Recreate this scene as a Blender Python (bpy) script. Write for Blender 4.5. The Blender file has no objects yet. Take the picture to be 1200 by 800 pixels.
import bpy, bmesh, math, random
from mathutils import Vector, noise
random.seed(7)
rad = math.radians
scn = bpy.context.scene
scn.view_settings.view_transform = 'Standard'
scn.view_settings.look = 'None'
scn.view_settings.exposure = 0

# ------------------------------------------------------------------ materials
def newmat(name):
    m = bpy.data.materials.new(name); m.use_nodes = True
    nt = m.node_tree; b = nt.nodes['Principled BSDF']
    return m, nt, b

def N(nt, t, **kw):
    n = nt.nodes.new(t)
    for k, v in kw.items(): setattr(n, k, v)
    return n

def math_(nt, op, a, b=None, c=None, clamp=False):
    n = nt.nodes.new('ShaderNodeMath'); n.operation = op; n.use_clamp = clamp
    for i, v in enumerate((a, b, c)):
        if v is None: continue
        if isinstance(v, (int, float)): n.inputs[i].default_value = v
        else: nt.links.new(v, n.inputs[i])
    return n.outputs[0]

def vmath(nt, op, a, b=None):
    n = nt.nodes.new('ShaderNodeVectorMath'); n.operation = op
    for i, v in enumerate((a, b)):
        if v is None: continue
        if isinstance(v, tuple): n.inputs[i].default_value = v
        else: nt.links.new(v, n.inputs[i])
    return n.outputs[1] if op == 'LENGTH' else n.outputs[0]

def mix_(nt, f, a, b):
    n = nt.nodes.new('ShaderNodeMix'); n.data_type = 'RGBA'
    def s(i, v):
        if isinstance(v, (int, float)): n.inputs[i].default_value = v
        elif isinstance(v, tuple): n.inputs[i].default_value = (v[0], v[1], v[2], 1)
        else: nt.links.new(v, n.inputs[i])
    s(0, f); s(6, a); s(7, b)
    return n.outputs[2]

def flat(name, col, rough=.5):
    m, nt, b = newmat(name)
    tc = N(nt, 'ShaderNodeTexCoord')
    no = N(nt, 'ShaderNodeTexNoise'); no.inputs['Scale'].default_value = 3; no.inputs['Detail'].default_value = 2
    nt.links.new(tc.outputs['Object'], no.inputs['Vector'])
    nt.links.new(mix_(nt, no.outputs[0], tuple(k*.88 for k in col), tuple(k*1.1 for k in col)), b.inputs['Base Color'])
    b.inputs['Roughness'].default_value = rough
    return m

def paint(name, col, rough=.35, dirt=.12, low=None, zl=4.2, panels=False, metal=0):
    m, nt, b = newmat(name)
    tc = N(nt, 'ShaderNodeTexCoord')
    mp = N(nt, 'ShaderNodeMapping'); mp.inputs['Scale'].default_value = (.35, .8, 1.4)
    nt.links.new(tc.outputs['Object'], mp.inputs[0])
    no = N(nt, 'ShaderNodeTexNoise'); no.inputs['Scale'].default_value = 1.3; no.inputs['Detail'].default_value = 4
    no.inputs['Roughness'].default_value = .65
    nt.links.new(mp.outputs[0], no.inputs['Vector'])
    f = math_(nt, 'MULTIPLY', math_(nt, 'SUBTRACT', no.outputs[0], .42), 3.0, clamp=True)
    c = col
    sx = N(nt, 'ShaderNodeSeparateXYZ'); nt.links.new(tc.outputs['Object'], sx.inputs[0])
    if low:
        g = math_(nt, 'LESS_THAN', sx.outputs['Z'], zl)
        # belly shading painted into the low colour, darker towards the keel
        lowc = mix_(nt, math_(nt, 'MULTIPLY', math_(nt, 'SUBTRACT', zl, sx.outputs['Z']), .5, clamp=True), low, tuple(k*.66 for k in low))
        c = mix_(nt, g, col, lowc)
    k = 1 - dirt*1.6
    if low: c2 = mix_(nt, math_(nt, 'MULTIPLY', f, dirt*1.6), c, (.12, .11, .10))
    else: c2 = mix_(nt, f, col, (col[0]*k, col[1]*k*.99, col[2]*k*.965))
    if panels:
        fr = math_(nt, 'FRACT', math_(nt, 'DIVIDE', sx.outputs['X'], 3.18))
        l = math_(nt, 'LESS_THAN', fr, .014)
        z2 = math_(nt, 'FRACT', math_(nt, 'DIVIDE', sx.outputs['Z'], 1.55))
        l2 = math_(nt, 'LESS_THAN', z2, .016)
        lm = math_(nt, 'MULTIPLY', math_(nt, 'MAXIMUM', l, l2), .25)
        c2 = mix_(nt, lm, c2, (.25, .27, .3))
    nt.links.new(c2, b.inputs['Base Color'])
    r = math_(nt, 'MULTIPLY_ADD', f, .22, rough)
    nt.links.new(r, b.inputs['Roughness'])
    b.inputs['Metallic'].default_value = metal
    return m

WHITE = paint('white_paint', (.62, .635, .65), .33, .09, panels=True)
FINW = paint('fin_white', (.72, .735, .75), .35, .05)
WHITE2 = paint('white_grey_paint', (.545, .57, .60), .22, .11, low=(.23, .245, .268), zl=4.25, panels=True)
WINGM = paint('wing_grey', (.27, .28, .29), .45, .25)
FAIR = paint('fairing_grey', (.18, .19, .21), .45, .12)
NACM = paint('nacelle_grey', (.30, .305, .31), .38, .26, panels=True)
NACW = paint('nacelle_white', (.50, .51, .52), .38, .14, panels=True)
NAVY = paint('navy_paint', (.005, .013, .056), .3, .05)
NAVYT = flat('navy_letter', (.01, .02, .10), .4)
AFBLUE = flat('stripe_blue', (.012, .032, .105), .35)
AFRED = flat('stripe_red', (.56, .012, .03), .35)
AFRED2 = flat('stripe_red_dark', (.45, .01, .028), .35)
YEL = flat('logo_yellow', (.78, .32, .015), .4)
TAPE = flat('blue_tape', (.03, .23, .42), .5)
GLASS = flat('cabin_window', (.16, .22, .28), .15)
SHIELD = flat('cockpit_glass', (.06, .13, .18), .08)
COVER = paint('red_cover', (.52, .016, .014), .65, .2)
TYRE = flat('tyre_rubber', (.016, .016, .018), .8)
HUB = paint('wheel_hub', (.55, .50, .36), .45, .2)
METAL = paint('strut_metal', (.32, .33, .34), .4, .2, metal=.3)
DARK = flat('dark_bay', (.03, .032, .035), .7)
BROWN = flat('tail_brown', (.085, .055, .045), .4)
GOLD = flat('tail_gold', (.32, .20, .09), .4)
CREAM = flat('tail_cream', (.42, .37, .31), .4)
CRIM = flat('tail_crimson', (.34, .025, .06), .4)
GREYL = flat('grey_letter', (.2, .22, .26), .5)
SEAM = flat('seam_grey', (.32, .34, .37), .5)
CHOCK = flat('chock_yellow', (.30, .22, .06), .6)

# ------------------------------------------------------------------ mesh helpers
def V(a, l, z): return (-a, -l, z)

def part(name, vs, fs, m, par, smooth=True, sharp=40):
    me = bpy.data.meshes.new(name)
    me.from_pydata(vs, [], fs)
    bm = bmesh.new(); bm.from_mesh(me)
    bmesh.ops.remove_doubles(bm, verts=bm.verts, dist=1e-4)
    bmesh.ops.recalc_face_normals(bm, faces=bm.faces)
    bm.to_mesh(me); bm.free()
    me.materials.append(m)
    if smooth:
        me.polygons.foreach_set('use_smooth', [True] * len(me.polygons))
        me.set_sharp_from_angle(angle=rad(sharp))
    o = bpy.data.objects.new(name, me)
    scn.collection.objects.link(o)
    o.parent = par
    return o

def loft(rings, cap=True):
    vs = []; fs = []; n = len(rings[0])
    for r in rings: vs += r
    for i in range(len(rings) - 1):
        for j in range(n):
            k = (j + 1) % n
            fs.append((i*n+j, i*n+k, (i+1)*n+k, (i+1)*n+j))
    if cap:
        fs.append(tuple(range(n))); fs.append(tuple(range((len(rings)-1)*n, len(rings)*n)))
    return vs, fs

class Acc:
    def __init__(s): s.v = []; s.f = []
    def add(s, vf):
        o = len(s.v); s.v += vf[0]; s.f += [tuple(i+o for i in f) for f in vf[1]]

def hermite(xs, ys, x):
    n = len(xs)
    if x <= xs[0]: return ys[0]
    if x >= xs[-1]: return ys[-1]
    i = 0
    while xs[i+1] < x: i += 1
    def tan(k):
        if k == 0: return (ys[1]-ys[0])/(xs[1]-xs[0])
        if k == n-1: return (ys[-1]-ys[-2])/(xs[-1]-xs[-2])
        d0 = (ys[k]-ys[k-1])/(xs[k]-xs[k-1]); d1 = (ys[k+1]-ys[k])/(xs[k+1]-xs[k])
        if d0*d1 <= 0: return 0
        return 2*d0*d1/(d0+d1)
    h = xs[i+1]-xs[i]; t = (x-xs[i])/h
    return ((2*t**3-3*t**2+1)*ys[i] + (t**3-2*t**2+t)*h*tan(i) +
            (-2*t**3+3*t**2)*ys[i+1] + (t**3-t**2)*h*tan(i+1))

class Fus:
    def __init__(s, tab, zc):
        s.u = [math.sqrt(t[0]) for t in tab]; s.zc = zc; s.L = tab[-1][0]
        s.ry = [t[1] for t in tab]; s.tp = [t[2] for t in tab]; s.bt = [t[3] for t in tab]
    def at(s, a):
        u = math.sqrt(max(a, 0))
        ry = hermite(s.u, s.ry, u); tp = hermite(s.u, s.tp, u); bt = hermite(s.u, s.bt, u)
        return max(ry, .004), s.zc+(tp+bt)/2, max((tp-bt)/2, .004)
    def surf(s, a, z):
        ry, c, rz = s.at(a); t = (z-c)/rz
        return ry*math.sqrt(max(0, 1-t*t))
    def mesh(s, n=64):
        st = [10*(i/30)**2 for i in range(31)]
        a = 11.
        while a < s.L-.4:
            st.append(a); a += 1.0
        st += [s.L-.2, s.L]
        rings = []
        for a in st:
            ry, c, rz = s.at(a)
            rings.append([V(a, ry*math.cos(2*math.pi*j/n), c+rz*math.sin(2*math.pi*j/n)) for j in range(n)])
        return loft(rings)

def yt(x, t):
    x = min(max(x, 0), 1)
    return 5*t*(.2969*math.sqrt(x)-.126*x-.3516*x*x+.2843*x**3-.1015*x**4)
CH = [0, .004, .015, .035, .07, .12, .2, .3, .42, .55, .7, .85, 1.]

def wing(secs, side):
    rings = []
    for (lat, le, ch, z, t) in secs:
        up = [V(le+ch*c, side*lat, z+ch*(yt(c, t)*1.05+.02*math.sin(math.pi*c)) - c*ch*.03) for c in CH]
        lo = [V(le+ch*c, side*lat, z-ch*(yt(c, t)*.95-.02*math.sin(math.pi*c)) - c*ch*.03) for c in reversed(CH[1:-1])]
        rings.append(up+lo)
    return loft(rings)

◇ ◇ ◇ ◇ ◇

:: WHAT IS REQUIRED ::
Everything from the line with "g = math_(nt, 'LESS_THAN', sx.outputs['Z'], zl)" through the line with "FINW = paint('fin_white', (.72, .735, .75), .35, .05)" is to be output exactly; leave out all other lines.

:: EXERCISE RESULT ::
        g = math_(nt, 'LESS_THAN', sx.outputs['Z'], zl)
        # belly shading painted into the low colour, darker towards the keel
        lowc = mix_(nt, math_(nt, 'MULTIPLY', math_(nt, 'SUBTRACT', zl, sx.outputs['Z']), .5, clamp=True), low, tuple(k*.66 for k in low))
        c = mix_(nt, g, col, lowc)
    k = 1 - dirt*1.6
    if low: c2 = mix_(nt, math_(nt, 'MULTIPLY', f, dirt*1.6), c, (.12, .11, .10))
    else: c2 = mix_(nt, f, col, (col[0]*k, col[1]*k*.99, col[2]*k*.965))
    if panels:
        fr = math_(nt, 'FRACT', math_(nt, 'DIVIDE', sx.outputs['X'], 3.18))
        l = math_(nt, 'LESS_THAN', fr, .014)
        z2 = math_(nt, 'FRACT', math_(nt, 'DIVIDE', sx.outputs['Z'], 1.55))
        l2 = math_(nt, 'LESS_THAN', z2, .016)
        lm = math_(nt, 'MULTIPLY', math_(nt, 'MAXIMUM', l, l2), .25)
        c2 = mix_(nt, lm, c2, (.25, .27, .3))
    nt.links.new(c2, b.inputs['Base Color'])
    r = math_(nt, 'MULTIPLY_ADD', f, .22, rough)
    nt.links.new(r, b.inputs['Roughness'])
    b.inputs['Metallic'].default_value = metal
    return m

WHITE = paint('white_paint', (.62, .635, .65), .33, .09, panels=True)
FINW = paint('fin_white', (.72, .735, .75), .35, .05)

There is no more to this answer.